Barbara Borland has been more than once in serious contention for major writing awards — an Edgar best novel finalist, a peer contest, among those — and her most recent novel, The Force of Such Beauty, is a case in point ... Turning upside down the typical girl-prince dichotomy, Caroline is certainly no passive princess in this thriller masquerading none-to-subtly as a deep introspective on our notions of privilege, station, womanhood and marriage. The messages are not lost, but enhanced in this haunting, smart satire.
With trademark style and sophistication Bourland plays with the tropes of the princess tales, true and not, that we know as well as our own names as she giftedly conjures Caroline’s glittering, threatening worlds. Despite danger everywhere, Caroline is the captivating narrator of her own story: a domestic drama, sparkling fairy tale, cautionary fable, and suspenseful mystery all laced into one.

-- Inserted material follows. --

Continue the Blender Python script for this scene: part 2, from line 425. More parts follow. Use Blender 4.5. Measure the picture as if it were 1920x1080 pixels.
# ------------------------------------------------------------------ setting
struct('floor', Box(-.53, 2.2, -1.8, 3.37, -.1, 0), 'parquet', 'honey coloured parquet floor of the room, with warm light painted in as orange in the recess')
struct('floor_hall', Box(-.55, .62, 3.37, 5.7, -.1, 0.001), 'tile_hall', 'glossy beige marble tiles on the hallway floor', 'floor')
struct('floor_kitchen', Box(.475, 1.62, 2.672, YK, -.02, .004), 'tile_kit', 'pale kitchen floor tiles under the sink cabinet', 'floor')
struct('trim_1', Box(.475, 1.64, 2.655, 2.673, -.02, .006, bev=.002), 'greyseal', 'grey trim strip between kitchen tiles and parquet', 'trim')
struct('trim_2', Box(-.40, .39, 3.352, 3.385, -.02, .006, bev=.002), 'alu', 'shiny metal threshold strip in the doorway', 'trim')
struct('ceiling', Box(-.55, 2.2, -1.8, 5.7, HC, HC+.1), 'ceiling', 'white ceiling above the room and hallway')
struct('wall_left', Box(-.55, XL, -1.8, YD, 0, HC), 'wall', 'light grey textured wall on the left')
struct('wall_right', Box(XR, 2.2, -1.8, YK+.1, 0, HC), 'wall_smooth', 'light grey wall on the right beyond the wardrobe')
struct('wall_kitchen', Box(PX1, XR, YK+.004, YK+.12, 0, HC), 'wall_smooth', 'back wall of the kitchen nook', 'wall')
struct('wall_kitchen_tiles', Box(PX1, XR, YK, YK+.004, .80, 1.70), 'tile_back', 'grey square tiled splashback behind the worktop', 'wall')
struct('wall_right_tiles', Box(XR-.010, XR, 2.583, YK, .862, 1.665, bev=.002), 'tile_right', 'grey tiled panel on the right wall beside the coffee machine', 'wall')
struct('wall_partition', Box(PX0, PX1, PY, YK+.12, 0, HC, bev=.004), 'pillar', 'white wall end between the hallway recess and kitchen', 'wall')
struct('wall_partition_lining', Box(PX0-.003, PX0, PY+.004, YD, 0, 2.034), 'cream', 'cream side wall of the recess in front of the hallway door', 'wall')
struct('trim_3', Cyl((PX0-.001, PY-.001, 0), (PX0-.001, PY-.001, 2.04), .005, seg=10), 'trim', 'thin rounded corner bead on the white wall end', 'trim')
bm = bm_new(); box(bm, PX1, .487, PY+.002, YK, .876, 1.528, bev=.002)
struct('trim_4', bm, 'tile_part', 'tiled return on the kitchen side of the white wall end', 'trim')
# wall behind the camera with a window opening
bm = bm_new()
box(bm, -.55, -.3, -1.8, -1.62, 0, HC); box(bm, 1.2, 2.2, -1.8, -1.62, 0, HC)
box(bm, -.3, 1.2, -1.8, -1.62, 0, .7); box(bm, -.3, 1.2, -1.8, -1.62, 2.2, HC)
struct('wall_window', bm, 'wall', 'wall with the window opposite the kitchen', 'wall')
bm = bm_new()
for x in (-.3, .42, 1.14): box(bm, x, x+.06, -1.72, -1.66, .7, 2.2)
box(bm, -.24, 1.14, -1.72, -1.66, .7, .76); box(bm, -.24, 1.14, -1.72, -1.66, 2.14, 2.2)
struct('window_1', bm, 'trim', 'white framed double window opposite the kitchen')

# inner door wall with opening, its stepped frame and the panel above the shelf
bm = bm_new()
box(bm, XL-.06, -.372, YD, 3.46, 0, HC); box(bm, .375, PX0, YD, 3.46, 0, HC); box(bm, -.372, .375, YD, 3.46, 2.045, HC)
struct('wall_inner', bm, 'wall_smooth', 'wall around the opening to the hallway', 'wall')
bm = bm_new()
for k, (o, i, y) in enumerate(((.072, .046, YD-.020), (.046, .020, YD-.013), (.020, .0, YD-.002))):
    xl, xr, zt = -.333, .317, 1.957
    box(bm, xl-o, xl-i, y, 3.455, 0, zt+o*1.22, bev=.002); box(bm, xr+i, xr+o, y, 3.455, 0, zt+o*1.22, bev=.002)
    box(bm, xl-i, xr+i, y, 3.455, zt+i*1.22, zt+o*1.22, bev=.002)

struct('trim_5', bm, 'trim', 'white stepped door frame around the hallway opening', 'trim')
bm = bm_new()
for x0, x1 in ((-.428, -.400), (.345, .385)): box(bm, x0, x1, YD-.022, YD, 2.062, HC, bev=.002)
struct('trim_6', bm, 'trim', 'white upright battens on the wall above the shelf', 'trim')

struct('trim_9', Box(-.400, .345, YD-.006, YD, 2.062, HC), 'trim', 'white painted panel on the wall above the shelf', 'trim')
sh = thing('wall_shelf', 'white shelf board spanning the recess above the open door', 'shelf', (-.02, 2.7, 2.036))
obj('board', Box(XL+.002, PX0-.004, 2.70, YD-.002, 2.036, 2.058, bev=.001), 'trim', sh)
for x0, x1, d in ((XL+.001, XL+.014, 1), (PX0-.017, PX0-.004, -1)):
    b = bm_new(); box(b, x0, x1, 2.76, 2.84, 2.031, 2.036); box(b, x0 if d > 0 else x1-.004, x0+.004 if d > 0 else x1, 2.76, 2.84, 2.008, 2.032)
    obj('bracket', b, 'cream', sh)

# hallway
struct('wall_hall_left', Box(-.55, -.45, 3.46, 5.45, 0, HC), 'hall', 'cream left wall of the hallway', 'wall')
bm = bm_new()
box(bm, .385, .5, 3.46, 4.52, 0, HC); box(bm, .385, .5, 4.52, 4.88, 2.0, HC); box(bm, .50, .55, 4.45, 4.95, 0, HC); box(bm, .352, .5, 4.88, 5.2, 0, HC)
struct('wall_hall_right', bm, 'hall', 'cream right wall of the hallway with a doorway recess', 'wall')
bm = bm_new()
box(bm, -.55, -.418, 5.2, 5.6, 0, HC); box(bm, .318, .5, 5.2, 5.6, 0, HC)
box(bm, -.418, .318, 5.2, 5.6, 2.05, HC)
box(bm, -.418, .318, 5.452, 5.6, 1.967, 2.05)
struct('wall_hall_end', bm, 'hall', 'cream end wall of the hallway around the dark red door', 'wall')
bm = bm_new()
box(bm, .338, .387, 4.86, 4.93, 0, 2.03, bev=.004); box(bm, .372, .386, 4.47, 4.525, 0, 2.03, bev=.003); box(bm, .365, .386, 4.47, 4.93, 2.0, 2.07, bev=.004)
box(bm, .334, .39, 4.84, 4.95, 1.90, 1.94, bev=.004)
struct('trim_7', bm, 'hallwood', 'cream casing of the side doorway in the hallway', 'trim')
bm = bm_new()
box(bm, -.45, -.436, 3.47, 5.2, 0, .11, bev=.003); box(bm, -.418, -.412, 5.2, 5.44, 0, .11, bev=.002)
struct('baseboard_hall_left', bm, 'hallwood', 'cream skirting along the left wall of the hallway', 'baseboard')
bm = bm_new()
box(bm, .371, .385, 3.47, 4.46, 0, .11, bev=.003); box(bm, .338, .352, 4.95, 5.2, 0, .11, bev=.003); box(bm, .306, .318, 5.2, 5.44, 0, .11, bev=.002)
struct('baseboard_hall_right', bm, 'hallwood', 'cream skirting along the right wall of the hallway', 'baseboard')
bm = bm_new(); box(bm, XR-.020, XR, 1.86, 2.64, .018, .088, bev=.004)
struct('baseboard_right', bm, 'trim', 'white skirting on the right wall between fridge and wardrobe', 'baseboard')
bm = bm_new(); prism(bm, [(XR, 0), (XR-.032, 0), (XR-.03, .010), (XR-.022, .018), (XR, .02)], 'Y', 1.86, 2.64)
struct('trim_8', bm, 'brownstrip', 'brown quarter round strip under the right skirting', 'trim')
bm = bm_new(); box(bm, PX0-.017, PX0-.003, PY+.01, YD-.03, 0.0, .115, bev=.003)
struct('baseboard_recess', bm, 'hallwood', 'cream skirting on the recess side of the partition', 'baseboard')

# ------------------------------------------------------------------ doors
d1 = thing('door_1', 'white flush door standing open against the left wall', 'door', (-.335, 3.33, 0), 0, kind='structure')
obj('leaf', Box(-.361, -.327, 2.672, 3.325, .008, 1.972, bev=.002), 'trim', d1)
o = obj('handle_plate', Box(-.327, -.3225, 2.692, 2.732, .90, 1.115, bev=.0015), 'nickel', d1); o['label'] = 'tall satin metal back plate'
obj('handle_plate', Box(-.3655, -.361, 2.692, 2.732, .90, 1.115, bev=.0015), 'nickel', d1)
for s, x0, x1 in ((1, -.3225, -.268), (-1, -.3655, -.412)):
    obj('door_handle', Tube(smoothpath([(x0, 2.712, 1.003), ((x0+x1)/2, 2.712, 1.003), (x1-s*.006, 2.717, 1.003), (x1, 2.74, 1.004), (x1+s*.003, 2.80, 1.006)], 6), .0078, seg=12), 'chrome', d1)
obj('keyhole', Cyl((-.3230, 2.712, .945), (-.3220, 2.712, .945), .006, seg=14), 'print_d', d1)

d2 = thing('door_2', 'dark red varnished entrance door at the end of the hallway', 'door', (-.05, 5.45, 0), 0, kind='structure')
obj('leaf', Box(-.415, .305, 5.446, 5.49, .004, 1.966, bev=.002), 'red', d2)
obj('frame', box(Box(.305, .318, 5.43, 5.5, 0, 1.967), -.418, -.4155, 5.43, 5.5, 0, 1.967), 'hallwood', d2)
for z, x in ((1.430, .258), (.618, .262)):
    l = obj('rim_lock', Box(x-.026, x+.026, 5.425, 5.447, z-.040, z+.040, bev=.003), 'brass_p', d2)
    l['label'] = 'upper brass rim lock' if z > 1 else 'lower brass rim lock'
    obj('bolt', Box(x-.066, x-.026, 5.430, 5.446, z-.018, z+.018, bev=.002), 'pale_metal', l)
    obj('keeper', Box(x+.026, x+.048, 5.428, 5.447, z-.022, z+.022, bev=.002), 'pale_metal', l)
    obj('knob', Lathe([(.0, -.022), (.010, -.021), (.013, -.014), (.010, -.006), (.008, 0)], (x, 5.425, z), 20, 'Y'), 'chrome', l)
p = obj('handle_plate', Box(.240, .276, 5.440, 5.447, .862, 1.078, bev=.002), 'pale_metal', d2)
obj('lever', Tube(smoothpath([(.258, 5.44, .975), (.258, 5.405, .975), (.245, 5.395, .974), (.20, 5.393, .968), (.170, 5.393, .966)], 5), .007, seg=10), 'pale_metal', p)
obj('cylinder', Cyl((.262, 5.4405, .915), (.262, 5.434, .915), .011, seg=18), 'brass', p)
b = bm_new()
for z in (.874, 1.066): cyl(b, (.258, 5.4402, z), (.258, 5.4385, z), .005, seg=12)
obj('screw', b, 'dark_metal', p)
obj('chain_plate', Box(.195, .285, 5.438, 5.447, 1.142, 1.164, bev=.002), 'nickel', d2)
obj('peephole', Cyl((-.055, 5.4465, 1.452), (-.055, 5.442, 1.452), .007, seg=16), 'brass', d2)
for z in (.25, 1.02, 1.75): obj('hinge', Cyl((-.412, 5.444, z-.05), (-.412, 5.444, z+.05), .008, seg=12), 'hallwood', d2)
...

The Force of Such Beauty depicts Lucomo and the Fieschi family's opulence in lavish detail, from the sumptuous fabrics to elaborate events ... Rich in emotion and luscious descriptions, The Force of Such Beauty is a careful dismantling of royalty that leaves readers wondering if any fairy tale is worth our desire.
Deliciously scandalous ... Though a plot involving the royals’ shady business practices feels anticlimactic, Bourland offers a smart critique of a corrupt world’s disenchanting effects on a naive young woman. The result is satisfyingly dark and twisted.